## EXERCISE OBJECTIVE
Return, word for word, every line that follows.
________________________
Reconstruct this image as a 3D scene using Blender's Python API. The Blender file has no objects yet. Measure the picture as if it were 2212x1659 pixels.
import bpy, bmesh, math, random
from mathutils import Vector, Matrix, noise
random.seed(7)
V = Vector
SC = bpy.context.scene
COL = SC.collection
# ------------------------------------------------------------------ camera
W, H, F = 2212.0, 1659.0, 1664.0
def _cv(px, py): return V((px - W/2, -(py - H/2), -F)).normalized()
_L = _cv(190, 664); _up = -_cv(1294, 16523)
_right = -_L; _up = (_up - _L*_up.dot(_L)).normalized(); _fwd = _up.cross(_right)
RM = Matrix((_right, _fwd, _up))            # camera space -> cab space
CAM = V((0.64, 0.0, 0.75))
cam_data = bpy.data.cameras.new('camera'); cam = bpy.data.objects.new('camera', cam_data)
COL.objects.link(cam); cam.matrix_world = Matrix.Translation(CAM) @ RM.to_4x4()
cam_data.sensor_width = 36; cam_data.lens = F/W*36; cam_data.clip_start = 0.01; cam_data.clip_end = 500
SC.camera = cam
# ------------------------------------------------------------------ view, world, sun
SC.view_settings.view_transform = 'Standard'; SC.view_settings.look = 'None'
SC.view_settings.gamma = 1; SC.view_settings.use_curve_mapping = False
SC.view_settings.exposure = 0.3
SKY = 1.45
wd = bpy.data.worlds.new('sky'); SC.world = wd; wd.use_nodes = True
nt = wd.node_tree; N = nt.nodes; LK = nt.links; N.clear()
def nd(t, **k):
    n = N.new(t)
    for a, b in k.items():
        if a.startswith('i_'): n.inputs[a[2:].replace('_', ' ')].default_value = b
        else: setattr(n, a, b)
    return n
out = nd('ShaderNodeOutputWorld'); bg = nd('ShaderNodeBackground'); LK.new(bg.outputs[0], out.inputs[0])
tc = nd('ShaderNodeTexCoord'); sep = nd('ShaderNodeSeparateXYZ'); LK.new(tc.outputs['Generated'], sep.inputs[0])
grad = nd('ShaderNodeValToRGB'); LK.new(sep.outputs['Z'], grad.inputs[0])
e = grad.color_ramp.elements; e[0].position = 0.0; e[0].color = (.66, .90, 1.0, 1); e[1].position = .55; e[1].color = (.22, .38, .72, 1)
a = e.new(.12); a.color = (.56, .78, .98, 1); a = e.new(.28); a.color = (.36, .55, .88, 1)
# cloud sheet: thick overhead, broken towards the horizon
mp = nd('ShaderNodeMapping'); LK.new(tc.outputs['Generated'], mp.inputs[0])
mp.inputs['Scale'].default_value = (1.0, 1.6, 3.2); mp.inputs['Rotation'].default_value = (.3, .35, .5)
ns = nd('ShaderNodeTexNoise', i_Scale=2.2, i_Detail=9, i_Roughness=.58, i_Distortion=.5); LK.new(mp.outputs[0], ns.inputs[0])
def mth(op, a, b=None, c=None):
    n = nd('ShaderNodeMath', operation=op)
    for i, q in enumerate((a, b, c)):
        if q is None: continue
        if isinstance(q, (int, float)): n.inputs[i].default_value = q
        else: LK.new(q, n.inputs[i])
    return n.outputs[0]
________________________
## TASK OUTPUT
Reconstruct this image as a 3D scene using Blender's Python API. The Blender file has no objects yet. Measure the picture as if it were 2212x1659 pixels.
import bpy, bmesh, math, random
from mathutils import Vector, Matrix, noise
random.seed(7)
V = Vector
SC = bpy.context.scene
COL = SC.collection
# ------------------------------------------------------------------ camera
W, H, F = 2212.0, 1659.0, 1664.0
def _cv(px, py): return V((px - W/2, -(py - H/2), -F)).normalized()
_L = _cv(190, 664); _up = -_cv(1294, 16523)
_right = -_L; _up = (_up - _L*_up.dot(_L)).normalized(); _fwd = _up.cross(_right)
RM = Matrix((_right, _fwd, _up))            # camera space -> cab space
CAM = V((0.64, 0.0, 0.75))
cam_data = bpy.data.cameras.new('camera'); cam = bpy.data.objects.new('camera', cam_data)
COL.objects.link(cam); cam.matrix_world = Matrix.Translation(CAM) @ RM.to_4x4()
cam_data.sensor_width = 36; cam_data.lens = F/W*36; cam_data.clip_start = 0.01; cam_data.clip_end = 500
SC.camera = cam
# ------------------------------------------------------------------ view, world, sun
SC.view_settings.view_transform = 'Standard'; SC.view_settings.look = 'None'
SC.view_settings.gamma = 1; SC.view_settings.use_curve_mapping = False
SC.view_settings.exposure = 0.3
SKY = 1.45
wd = bpy.data.worlds.new('sky'); SC.world = wd; wd.use_nodes = True
nt = wd.node_tree; N = nt.nodes; LK = nt.links; N.clear()
def nd(t, **k):
    n = N.new(t)
    for a, b in k.items():
        if a.startswith('i_'): n.inputs[a[2:].replace('_', ' ')].default_value = b
        else: setattr(n, a, b)
    return n
out = nd('ShaderNodeOutputWorld'); bg = nd('ShaderNodeBackground'); LK.new(bg.outputs[0], out.inputs[0])
tc = nd('ShaderNodeTexCoord'); sep = nd('ShaderNodeSeparateXYZ'); LK.new(tc.outputs['Generated'], sep.inputs[0])
grad = nd('ShaderNodeValToRGB'); LK.new(sep.outputs['Z'], grad.inputs[0])
e = grad.color_ramp.elements; e[0].position = 0.0; e[0].color = (.66, .90, 1.0, 1); e[1].position = .55; e[1].color = (.22, .38, .72, 1)
a = e.new(.12); a.color = (.56, .78, .98, 1); a = e.new(.28); a.color = (.36, .55, .88, 1)
# cloud sheet: thick overhead, broken towards the horizon
mp = nd('ShaderNodeMapping'); LK.new(tc.outputs['Generated'], mp.inputs[0])
mp.inputs['Scale'].default_value = (1.0, 1.6, 3.2); mp.inputs['Rotation'].default_value = (.3, .35, .5)
ns = nd('ShaderNodeTexNoise', i_Scale=2.2, i_Detail=9, i_Roughness=.58, i_Distortion=.5); LK.new(mp.outputs[0], ns.inputs[0])
def mth(op, a, b=None, c=None):
    n = nd('ShaderNodeMath', operation=op)
    for i, q in enumerate((a, b, c)):
        if q is None: continue
        if isinstance(q, (int, float)): n.inputs[i].default_value = q
        else: LK.new(q, n.inputs[i])
    return n.outputs[0]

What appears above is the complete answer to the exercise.